Há uma hipótese - esta, a mais provável: Unger acredita em Da Silva e Da Silva acredita em Unger. Conclusão: ambos estão certos e se merecem. Não sei se o Brasil merece.

Com efeito, o professor Mangabeira tem a missão de formular políticas e ações para um país que tem enorme dificuldade em dar a devida atenção ao valor do amanhã. Tudo que é estratégico tem se desmanchado na praga do imediatismo; o tempo ensina, porém mata os seus alunos. Para reverter esta tendência, o titular da Sealopra comandará o Núcleo de Assuntos Estratégicos que abrigou Gushiken, aquele que imaginou pensar o Brasil a partir das verbas publicitárias e do esperto manejo dos fundos de previdência. Deu problema. Mas nada que o sucesso eleitoral não apagasse. Conta, ainda, na sua estrutura, com respeitável instituição - o IPEA -, criado em 1964, transformado em fundação em 1967 e que, na história do nosso planejamento governamental, exerceu, em várias ocasiões, o papel de consistente "think tank" na missão original de "apontar caminhos"para o Brasil.

Como militante, a trajetória política do professor Mangabeira prima pela versatilidade: foi ideólogo do PDT de Brizola, do candidato presidencial do PPS Ciro Gomes, atualmente é filiado e guru das duas maiores lideranças do partido que mais cresce no ocidente, o PRB, que são o vice-presidente José de Alencar e o senador-bispo Marcelo Crivella. Em 1990, candidatou-se a deputado federal pelo Rio de Janeiro na legenda do PDT. Diziam seus adversários que, nos comícios da Rocinha e da Favela da Maré, citava Kierkegaard, Wittgenstein e a "Teoria comunicativa", de Habermas. Teve escassos dez mil votos. Mas já prometeu: se José de Alencar não for candidato à sucessão de Lula em 2010, Unger vai à luta.

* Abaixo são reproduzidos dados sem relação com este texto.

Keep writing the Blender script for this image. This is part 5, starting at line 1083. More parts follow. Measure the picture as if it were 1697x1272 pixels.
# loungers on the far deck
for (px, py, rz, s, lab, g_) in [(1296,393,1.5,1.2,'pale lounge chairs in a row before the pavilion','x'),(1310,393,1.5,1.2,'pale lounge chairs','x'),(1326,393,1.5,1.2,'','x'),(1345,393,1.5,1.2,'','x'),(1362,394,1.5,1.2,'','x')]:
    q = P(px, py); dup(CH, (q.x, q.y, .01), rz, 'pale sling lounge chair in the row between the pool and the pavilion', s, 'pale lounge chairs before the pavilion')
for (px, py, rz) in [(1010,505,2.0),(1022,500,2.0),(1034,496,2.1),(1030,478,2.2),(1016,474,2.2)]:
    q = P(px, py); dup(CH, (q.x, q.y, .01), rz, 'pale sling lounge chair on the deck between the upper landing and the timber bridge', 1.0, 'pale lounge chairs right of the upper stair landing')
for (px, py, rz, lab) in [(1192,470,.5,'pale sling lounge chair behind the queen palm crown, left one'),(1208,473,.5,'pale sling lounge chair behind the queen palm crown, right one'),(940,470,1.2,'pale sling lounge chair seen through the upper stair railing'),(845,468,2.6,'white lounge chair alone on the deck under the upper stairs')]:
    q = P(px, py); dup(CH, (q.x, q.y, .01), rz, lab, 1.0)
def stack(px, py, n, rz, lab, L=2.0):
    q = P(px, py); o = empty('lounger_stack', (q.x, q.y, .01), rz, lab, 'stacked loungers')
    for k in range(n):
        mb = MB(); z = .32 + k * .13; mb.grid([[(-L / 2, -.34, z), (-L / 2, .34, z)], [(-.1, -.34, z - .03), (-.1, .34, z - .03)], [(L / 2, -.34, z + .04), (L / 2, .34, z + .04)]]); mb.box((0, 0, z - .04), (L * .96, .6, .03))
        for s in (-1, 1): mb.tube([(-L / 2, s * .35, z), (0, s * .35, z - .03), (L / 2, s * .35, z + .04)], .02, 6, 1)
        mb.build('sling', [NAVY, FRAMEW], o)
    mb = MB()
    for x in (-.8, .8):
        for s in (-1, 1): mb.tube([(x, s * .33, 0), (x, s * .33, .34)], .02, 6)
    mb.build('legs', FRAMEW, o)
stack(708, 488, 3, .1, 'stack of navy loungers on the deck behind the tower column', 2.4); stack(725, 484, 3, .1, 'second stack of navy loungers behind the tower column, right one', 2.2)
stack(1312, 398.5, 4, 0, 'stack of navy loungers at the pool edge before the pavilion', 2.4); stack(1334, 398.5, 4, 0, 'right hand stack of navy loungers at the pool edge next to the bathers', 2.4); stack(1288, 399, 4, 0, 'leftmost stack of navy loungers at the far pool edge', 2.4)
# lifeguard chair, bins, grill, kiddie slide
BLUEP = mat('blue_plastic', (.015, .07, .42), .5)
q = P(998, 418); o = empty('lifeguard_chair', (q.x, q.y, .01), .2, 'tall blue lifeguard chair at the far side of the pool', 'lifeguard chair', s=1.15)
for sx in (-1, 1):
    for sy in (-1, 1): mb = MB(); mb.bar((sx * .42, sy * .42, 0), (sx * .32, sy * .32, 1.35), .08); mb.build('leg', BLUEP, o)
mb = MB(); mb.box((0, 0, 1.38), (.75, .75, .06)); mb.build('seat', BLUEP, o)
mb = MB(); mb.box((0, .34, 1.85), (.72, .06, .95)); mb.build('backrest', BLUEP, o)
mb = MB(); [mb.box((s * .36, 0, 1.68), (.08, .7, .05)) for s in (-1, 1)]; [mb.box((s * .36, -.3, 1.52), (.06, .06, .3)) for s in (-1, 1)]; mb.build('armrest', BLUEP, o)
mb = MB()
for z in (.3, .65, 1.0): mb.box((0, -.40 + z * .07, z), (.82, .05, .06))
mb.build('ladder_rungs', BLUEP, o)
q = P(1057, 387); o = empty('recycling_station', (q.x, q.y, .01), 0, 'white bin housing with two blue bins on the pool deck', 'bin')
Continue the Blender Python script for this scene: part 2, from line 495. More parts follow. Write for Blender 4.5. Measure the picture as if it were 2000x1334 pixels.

Se o seu currículo político-eleitoral não é essa coisa toda, o mesmo não pode se dizer de seu percurso intelectual. Professor de direito em Harvard aos 22 anos, contratado, e titular aos 26, o professor Mangabeira Unger é autor de vasta obra e um dos intelectuais brasileiros de mais prestígio no exterior. Deve-se à síndrome de Caim, ou seja, à enfermidade congênita ou adquirida que mistura inveja e vaidade, a crítica dos seus desafetos intelectuais segundo a qual o professor Mangabeira pensa, escreve de forma obscura, prolixa e fala "portinglês", isto é, português com acentuado sotaque americano.

Nessa história, o que causa espanto não é a mudança das idéias do professor, nem o hibridismo do papel de quem professa a política da cultura - o intelectual - e, ao mesmo tempo, incorpora a cultura dos políticos - o militante partidário. No primeiro caso, o que espanta é a rápida mudança das idéias contundentes e dos conceitos devastadores em relação ao governo; no segundo, a completa negação de que a história das idéias e a história das ações correm sobre trilhos paralelos que raramente se encontram.

Na cultura dos políticos, há mudanças legítimas, alianças circunstanciais e o condenável adesismo oportunista; na política da cultura, o que se espera, mesmo do intelectual engajado (além do pudor), é que mantenha íntegra, ensinava Benedetto Croce, "a força não-política, a força moral que é a missão do homem de cultura" ou, no mínimo, que o Brasil do futuro não seja pensado com o sotaque americano.

GUSTAVO KRAUSE foi ministro da Fazenda (governo Itamar Franco), do Meio Ambiente (governo Fernando Henrique Cardoso) e governador de Pernambuco.